In an interview with the RTÉ Guide for 'Prince of Persia' last year, Jake Gyllenhaal could barely conceal his excitement about an upcoming sci-fi yarn he had just wrapped entitled 'Source Code'. He was actually the guy who first stumbled upon Ben Ripley’s script, describing it as "the best I’ve read for years", and it was he who personally brought it to the attention of Duncan Jones (son of you-know-who), the young British director whose debut drama, 'Moon', was then garnering rave reviews, not least in the Gyllenhaal household.
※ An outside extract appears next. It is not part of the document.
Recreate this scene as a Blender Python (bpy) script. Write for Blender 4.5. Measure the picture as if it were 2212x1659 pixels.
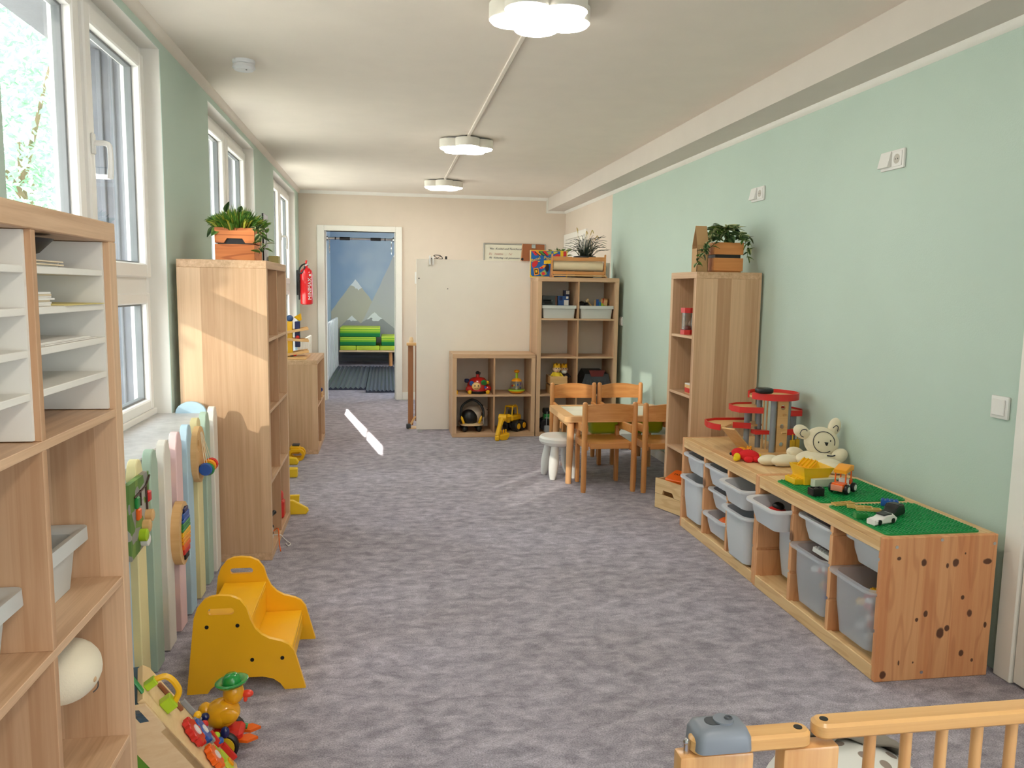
import bpy, bmesh, math, random
from mathutils import Matrix, Vector, Euler

V = Vector
PI = math.pi
rnd = random.Random(11)
for o in list(bpy.data.objects):
    bpy.data.objects.remove(o, do_unlink=True)
scene = bpy.context.scene
C = scene.collection

# ---------------------------------------------------------------- camera
cam_data = bpy.data.cameras.new('camera')
cam_data.sensor_fit = 'HORIZONTAL'
cam_data.sensor_width = 36.0
cam_data.lens = 1716.76 / 2212.0 * 36.0
cam_data.clip_start = 0.05
cam_data.clip_end = 200
cam = bpy.data.objects.new('camera', cam_data)
C.objects.link(cam)
cR, cU, cF = (0.98757359, -0.15643964, 0.01500128), (0.00365345, 0.11828155, 0.99297338), (0.15711477, 0.98057948, -0.11738328)
cam.matrix_world = Matrix(((cR[0], cU[0], -cF[0], 0.0), (cR[1], cU[1], -cF[1], 0.0), (cR[2], cU[2], -cF[2], 1.343), (0, 0, 0, 1)))
scene.camera = cam

# ---------------------------------------------------------------- sky, suns, exposure
world = bpy.data.worlds.new('world')
scene.world = world
world.use_nodes = True
wn = world.node_tree
wn.nodes.clear()
w_out = wn.nodes.new('ShaderNodeOutputWorld')
w_bg = wn.nodes.new('ShaderNodeBackground')
w_sky = wn.nodes.new('ShaderNodeTexSky')
w_sky.sky_type = 'HOSEK_WILKIE'
w_sky.turbidity = 4.0
w_sky.ground_albedo = 0.5
w_sky.sun_direction = V((-0.63, -0.69, 0.36)).normalized()
w_mix = wn.nodes.new('ShaderNodeMix')
w_mix.data_type = 'RGBA'
w_mix.inputs[0].default_value = 0.75
w_mix.inputs[7].default_value = (0.86, 0.93, 1.0, 1)
wn.links.new(w_sky.outputs[0], w_mix.inputs[6])
wn.links.new(w_mix.outputs[2], w_bg.inputs[0])
w_bg.inputs[1].default_value = 5.6
wn.links.new(w_bg.outputs[0], w_out.inputs[0])

def sun(name, d, strength, col, angle):
    l = bpy.data.lights.new(name, 'SUN')
    l.energy = strength
    l.color = col
    l.angle = angle
    o = bpy.data.objects.new(name, l)
    C.objects.link(o)
    o.rotation_euler = V(d).normalized().to_track_quat('-Z', 'Y').to_euler()
    o.location = (-6, 0, 8)
    return o

sun('sun', (1.0, 1.1, -0.476), 1.35, (1.0, 0.91, 0.80), 0.006)
sun('added_streak_sun', (0.182, -1.0, -0.41), 42.0, (1.0, 0.95, 0.86), 0.006)  # second sun, added to cast the bright streak on the carpet

vs = scene.view_settings
vs.view_transform = 'Standard'
vs.look = 'None'
vs.gamma = 1.0
vs.use_curve_mapping = False
vs.exposure = 0.56

# ---------------------------------------------------------------- materials
MATS = {}
def lin(c):
    r = []
    for x in c[:3]:
        x = x / 255.0
        r.append(x / 12.92 if x <= 0.04045 else ((x + 0.055) / 1.055) ** 2.4)
    return (r[0], r[1], r[2], 1.0)

def base_mat(name):
    m = bpy.data.materials.new(name)
    m.use_nodes = True
    nt = m.node_tree
    nt.nodes.clear()
    o = nt.nodes.new('ShaderNodeOutputMaterial')
    return m, nt, o

def node(nt, t, **kw):
    n = nt.nodes.new(t)
    for k, v in kw.items():
        setattr(n, k, v)
    return n

def ramp(nt, fac, stops):
    r = nt.nodes.new('ShaderNodeValToRGB')
    el = r.color_ramp.elements
    while len(el) < len(stops):
        el.new(0.5)
    for e, (p, c) in zip(el, stops):
        e.position = p
        e.color = c if len(c) == 4 else lin(c)
    nt.links.new(fac, r.inputs[0])
    return r

def P(name, rgb, rough=0.5, metal=0.0, var=0.06, vscale=6.0, bump=0.0, bscale=150.0, coat=0.0, sheen=0.0, emit=None, spec=0.5):
    """plain paint / plastic / cloth / metal with a little procedural variation"""
    if name in MATS:
        return MATS[name]
    m, nt, o = base_mat(name)
    b = node(nt, 'ShaderNodeBsdfPrincipled')
    tc = node(nt, 'ShaderNodeTexCoord')
    n = node(nt, 'ShaderNodeTexNoise')
    n.inputs['Scale'].default_value = vscale
    n.inputs['Detail'].default_value = 3
    nt.links.new(tc.outputs['Object'], n.inputs['Vector'])
    c = lin(rgb)
    lo = tuple(max(0, x * (1 - var)) for x in c[:3]) + (1,)
    hi = tuple(min(1, x * (1 + var)) for x in c[:3]) + (1,)
    r = ramp(nt, n.outputs[0], [(0.3, lo), (0.7, hi)])
    nt.links.new(r.outputs[0], b.inputs['Base Color'])
    b.inputs['Roughness'].default_value = rough
    b.inputs['Metallic'].default_value = metal
    b.inputs['Coat Weight'].default_value = coat
    b.inputs['Sheen Weight'].default_value = sheen
    b.inputs['Specular IOR Level'].default_value = spec
    if emit:
        b.inputs['Emission Color'].default_value = (1.0, 0.93, 0.82, 1)
        b.inputs['Emission Strength'].default_value = emit
    if bump:
        n2 = node(nt, 'ShaderNodeTexNoise')
        n2.inputs['Scale'].default_value = bscale
        n2.inputs['Detail'].default_value = 4
        nt.links.new(tc.outputs['Object'], n2.inputs['Vector'])
        bp = node(nt, 'ShaderNodeBump')
        bp.inputs['Strength'].default_value = bump
        bp.inputs['Distance'].default_value = 0.003
        nt.links.new(n2.outputs[0], bp.inputs['Height'])
        nt.links.new(bp.outputs[0], b.inputs['Normal'])
    nt.links.new(b.outputs[0], o.inputs[0])
    MATS[name] = m
    return m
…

Having seen the movie, one can understand the actor’s excitement and can also appreciate why Duncan Jones is one of the few directors not to suffer from Sophomore Syndrome; that curious Hollywood malaise where a cracking opening offering is inevitably followed by a disappointing follow-up.
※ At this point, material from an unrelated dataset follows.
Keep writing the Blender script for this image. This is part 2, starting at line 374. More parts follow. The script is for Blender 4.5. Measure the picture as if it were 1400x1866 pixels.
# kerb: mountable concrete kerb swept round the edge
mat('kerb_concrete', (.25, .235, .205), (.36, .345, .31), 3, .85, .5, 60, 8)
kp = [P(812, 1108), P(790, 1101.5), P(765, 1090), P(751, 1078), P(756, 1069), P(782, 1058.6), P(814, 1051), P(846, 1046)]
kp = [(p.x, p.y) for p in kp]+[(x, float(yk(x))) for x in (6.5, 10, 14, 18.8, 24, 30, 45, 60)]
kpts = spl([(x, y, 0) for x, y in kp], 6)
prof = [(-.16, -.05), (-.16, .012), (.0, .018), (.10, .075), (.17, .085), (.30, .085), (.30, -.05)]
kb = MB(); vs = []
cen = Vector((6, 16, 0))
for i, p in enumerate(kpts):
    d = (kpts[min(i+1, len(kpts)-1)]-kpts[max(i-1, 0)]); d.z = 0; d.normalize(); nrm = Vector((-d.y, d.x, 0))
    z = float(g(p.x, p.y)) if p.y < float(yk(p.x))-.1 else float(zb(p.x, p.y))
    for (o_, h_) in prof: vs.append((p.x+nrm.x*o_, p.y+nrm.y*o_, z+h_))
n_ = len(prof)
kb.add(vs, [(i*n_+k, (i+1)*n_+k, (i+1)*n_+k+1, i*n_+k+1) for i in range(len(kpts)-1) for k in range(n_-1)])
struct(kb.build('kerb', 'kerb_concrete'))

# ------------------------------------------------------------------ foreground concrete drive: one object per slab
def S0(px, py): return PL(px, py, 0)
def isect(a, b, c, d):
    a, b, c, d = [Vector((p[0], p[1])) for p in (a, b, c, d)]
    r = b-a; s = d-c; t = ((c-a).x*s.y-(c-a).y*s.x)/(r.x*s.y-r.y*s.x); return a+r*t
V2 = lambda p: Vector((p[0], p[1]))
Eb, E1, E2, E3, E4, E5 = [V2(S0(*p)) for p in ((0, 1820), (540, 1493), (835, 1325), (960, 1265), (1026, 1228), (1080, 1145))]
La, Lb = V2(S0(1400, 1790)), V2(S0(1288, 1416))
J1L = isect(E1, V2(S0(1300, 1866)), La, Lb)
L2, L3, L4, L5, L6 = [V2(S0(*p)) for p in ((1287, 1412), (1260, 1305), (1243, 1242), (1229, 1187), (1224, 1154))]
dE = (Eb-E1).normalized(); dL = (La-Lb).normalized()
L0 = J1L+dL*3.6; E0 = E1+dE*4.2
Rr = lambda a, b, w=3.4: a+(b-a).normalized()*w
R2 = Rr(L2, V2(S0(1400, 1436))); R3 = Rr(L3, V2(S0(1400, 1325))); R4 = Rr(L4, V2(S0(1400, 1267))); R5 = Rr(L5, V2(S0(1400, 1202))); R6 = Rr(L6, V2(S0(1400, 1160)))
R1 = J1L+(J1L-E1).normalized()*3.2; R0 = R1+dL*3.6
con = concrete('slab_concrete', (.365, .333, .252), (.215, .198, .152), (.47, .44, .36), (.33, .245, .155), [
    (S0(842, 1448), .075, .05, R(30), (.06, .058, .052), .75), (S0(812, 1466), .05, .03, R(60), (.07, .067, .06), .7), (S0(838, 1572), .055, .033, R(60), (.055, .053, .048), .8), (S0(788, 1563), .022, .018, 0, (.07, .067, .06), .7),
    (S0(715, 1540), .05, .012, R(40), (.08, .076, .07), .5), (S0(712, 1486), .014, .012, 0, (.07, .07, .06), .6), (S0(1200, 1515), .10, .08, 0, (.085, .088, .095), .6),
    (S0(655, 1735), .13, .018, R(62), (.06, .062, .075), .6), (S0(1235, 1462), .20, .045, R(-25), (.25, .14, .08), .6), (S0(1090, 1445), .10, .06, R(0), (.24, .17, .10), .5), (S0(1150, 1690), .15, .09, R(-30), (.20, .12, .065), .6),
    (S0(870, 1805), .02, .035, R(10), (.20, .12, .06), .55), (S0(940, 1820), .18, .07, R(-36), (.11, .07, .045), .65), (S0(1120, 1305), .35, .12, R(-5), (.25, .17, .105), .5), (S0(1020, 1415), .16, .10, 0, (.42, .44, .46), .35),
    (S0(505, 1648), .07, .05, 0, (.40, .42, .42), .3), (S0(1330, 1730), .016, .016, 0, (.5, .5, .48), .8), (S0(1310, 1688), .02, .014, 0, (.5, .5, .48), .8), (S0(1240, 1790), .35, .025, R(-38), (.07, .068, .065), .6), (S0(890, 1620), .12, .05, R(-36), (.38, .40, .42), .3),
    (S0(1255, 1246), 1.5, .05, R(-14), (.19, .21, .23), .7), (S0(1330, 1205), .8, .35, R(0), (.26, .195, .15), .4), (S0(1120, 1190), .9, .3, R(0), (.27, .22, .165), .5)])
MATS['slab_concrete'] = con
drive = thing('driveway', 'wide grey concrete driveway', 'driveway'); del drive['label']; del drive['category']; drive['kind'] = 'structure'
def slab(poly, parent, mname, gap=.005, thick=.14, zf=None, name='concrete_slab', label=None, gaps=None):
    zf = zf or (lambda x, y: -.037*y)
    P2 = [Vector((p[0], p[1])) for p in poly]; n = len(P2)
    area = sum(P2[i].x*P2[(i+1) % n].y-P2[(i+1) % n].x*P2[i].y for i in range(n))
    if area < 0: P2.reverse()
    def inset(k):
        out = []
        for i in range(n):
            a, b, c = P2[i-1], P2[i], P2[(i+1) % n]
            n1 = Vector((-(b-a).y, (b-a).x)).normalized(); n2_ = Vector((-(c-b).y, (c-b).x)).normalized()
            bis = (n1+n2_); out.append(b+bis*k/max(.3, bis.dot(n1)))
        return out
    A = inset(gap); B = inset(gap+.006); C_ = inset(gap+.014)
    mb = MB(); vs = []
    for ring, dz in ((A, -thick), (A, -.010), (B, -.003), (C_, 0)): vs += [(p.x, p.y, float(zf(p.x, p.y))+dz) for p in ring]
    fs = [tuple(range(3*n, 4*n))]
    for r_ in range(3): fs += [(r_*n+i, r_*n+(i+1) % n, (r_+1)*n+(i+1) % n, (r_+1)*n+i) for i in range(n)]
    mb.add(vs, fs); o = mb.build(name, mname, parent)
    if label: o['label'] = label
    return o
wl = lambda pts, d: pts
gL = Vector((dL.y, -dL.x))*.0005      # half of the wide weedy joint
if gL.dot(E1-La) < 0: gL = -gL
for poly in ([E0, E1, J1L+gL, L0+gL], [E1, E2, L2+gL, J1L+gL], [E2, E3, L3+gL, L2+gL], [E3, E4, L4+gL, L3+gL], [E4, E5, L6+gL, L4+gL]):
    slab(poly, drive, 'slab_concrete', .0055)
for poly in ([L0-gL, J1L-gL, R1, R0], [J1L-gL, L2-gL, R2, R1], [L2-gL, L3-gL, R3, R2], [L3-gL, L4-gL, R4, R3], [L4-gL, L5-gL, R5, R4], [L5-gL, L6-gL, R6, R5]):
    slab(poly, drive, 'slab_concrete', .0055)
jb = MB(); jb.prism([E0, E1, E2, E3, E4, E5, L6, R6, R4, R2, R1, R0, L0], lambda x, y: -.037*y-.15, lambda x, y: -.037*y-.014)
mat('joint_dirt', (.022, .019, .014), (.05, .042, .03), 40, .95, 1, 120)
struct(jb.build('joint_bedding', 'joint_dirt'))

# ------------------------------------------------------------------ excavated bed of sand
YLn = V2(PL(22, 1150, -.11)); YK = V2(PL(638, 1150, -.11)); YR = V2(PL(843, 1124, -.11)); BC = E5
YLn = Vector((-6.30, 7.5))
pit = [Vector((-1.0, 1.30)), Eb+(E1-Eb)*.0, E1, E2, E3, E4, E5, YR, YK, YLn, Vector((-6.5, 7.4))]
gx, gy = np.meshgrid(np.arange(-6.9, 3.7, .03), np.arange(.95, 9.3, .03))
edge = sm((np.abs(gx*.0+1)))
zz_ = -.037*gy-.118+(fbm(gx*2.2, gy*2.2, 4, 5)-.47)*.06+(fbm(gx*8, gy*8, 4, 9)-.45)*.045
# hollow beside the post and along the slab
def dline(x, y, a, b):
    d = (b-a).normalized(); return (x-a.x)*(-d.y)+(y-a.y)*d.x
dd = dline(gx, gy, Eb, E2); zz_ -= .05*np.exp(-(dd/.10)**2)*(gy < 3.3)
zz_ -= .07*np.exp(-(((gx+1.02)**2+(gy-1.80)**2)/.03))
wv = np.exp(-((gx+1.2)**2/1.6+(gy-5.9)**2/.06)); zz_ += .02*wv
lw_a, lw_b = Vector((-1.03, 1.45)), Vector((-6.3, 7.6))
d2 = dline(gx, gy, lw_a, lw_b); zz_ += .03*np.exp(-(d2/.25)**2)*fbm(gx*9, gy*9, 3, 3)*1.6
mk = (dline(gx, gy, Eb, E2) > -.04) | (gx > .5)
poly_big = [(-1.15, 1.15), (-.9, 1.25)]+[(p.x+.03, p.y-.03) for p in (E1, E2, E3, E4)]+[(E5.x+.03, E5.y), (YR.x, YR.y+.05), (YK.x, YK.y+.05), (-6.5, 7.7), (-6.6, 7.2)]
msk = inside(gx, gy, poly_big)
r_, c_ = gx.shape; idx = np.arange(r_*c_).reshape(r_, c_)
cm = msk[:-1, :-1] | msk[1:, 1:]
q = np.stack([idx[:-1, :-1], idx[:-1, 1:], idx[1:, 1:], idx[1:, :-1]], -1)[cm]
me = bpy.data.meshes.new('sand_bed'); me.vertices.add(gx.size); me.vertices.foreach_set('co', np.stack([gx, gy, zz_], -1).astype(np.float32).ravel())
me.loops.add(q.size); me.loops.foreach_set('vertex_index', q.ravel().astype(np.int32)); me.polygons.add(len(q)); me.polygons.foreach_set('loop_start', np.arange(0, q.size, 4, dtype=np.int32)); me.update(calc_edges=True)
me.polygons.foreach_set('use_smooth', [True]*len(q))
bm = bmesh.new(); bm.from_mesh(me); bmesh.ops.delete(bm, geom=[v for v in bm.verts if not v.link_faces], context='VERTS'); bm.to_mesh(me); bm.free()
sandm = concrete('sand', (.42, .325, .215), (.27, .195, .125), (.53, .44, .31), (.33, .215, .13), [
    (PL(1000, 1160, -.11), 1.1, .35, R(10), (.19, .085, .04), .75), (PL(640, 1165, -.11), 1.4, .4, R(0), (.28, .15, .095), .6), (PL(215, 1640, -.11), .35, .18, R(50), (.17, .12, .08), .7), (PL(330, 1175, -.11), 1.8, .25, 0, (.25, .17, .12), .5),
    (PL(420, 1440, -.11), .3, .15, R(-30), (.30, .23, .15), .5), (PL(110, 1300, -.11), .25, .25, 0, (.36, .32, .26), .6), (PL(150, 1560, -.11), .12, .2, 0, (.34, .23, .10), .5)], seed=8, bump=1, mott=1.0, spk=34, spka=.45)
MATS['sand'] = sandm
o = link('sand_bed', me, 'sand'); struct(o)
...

When we first encounter Jake Gyllenhaal in 'Source Code', he has awoken with a start to find himself on a train bound for Chicago. He doesn’t know the girl sitting opposite, though she (Monaghan) clearly knows him; he doesn’t know why he is on a train in the first place and worst of all, he doesn’t recognise the face staring back at him from the bathroom mirror. While he’s still trying to piece it all together, an explosion rips through the train and turns everybody on board into toast.

From this highly promising opening, Jones spins a cracking, time warp yarn. It turns out that Gyllenhaal is actually a highly trained soldier who is part of the US government’s Source Code project. Under this programme, it’s possible to be transported into another person’s body for the last eight minutes of their life (don’t ask; it’s the Hollywood science bit). Gyllenhaal is repeatedly returned to the moving train for an eight-minute stint until he can locate both the bomb and the bomber responsible for the terrorist outrage.
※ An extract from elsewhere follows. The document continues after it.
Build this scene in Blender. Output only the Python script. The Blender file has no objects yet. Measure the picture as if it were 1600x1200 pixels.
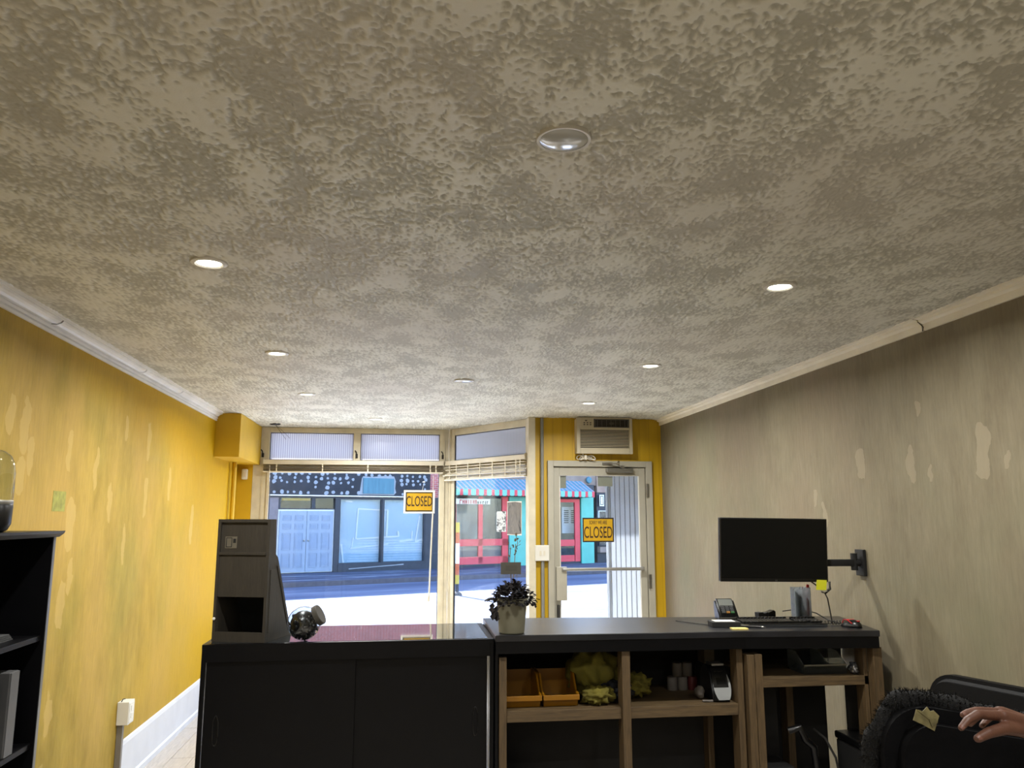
import bpy, bmesh, math, random
import numpy as np
from mathutils import Vector, Matrix, Euler
random.seed(7)
PI = math.pi
S = bpy.context.scene
C = S.collection

# ------------------------------------------------------------------ camera
EYE = Vector((0, 0, 1.65))
FPX = 1241.0; PITCH = math.radians(9.61); YAW = math.radians(7.85)
cam = bpy.data.cameras.new('camera'); camo = bpy.data.objects.new('camera', cam); C.objects.link(camo)
cam.sensor_width = 36; cam.lens = 36 * FPX / 1600; cam.clip_start = 0.05; cam.clip_end = 300
camo.location = EYE; camo.rotation_euler = (PI / 2 + PITCH, 0, -YAW)
S.camera = camo
_f = Vector((math.sin(YAW) * math.cos(PITCH), math.cos(YAW) * math.cos(PITCH), math.sin(PITCH)))
_r = Vector((math.cos(YAW), -math.sin(YAW), 0)); _u = _r.cross(_f)
def at(px, py, Y):
    """world point at depth Y on the sight line measured in the photograph"""
    d = _r * (px - 800) + _u * (600 - py) + _f * FPX
    return EYE + d * (Y / d.y)

# ------------------------------------------------------------------ light
SUN_STR, SKY_STR, POT_W, EXPO = 20.0, 5.4, 16.0, 0.95
w = bpy.data.worlds.new('world'); S.world = w; w.use_nodes = True
wn = w.node_tree; bg = wn.nodes['Background']
sky = wn.nodes.new('ShaderNodeTexSky'); sky.sky_type = 'NISHITA'; sky.sun_disc = False
sky.sun_elevation = math.radians(46); sky.sun_rotation = math.radians(-18); sky.altitude = 0
sky.air_density = 1.0; sky.dust_density = 0.4; sky.ozone_density = 1.0
wn.links.new(sky.outputs[0], bg.inputs[0]); bg.inputs[1].default_value = SKY_STR * 0.14
PH = math.atan(0.43)                       # the street runs at this angle to the shop front
sd = bpy.data.lights.new('sun', 'SUN'); sd.energy = SUN_STR; sd.angle = math.radians(0.6); sd.color = (1, 0.95, 0.86)
so = bpy.data.objects.new('sun', sd); C.objects.link(so)
sdir = Vector((math.sin(PH), -math.cos(PH), 0)) * math.cos(math.radians(46.5)) + Vector((0, 0, -math.sin(math.radians(46.5))))
so.rotation_euler = sdir.to_track_quat('-Z', 'Y').to_euler(); so.location = (-8, 30, 20)
S.view_settings.view_transform = 'Standard'; S.view_settings.look = 'None'
S.view_settings.gamma = 1; S.view_settings.exposure = EXPO; S.view_settings.use_curve_mapping = False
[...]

Part 'Groundhog Day' and part 'Twilight Zone', 'Source Code' is destined to be this year’s 'Inception'; the smart sci-fi thriller that has people marvelling at the movie’s conceit and chatting away at the office watercooler. Gyllenhaal is well cast as the soldier thrust into this improbable scenario; Michelle Monaghan is fine as his gal pal, and Vera Farmiga scores well as a US government operative.

If there are elements of Hitchcock in the film, they are probably triggered by Chris Bacon’s Hermannesque score. And if you think that any echoes of 'Quantum Leap' are coincidental, listen out for the guy who provides the telephone voice of Jake Gyllenhaal’s father.